Les poses sont convenues et répétitives, destinées à mettre en avant la prestance et les costumes des hommes et des femmes (capes et manteaux, costumes et robes, chapeaux et coiffures, ombrelles et cannes, montres et bijoux, éventails), révélant leur rang social ou leur profession (tenues militaires et habits religieux notamment).

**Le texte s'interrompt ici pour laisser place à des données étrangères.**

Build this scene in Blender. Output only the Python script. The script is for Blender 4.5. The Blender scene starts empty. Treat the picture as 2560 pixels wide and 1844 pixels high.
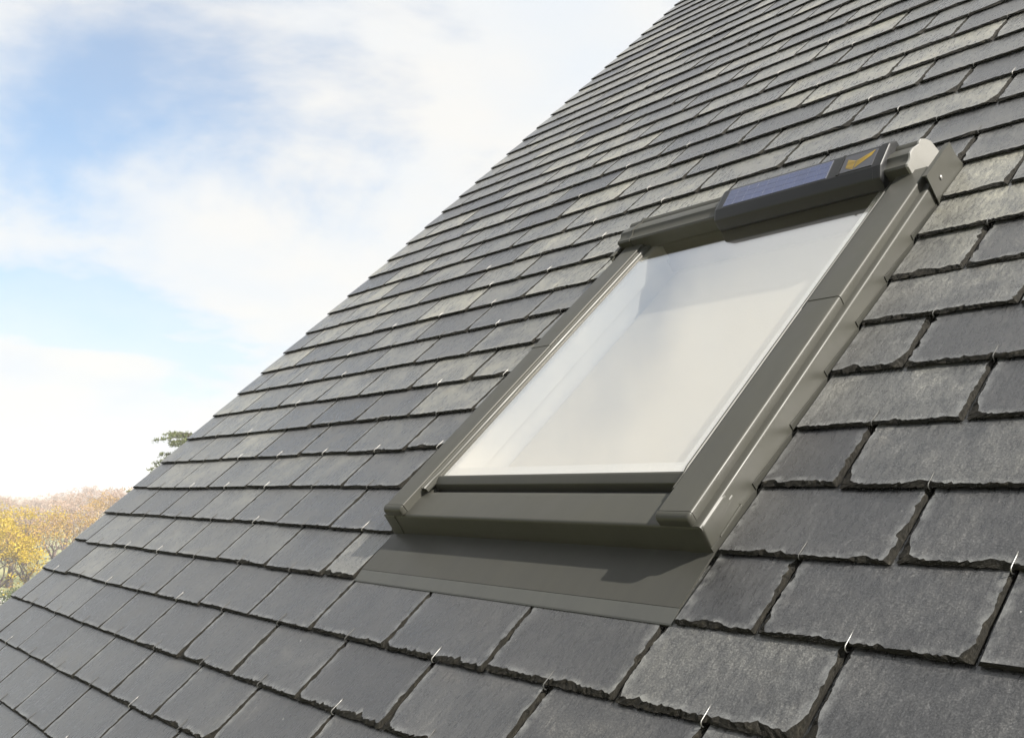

La pose de personnages déguisés découle cependant de la célébration du Carnaval de Nice.
Force est de constater que les portraits des personnes successivement photographiées dans plusieurs ateliers niçois, n'affirment pas une qualité ou un style particuliers, quelle que soit la réputation ou la nationalité du photographe.
Les éléments de base d'un atelier de pose sont :
- des tapis, souvent à gros motifs,
- des toiles de fond unies,
- des toiles peintes représentant un intérieur de villa, une fenêtre ou une terrasse ouverte sur un paysage, un parc boisé ou la Baie des Anges (Pierre Ferret, Louis Crette, Joseph Silli, Emmanuel Victor mais également, vers 1870, Wilhelm Bienmüller, Joseph Blanc d'Aubigny et Antoine Rossi) (Image 1),
- un grand rideau drapé,
- des petits meubles : fauteuils, chaises, tabourets, repose-pieds, balustrades, tables avec ou sans nappe, guéridons, consoles, piédestaux, colonnes, psychés,
- des objets divers : livres, albums, horloges, vases de fleurs, jardinières, jouets,
- de faux rochers de premier plan (en liège ou carton)
- et de quelques appuie-tête invisibles.
Les natures mortes photographiques de même que les portraits animaliers en studio restent des sujets extrêmement rares.
Les photographes quittent parfois leur studio pour se rendre dans un bâtiment administratif ou au domicile de particuliers pour des portraits de célébrités, des portraits de groupes (Charles Nègre), des portraits de prisonniers (Pierre Ferret) ou des portraits mortuaires (Ferret & Ghémar).
Les portraits en extérieur restent rares à cette époque, avec des familles posant parfois devant leur propriété, dans la rue (Louis Crette) ou au cimetière, devant la tombe de la personne regrettée (Messy Père).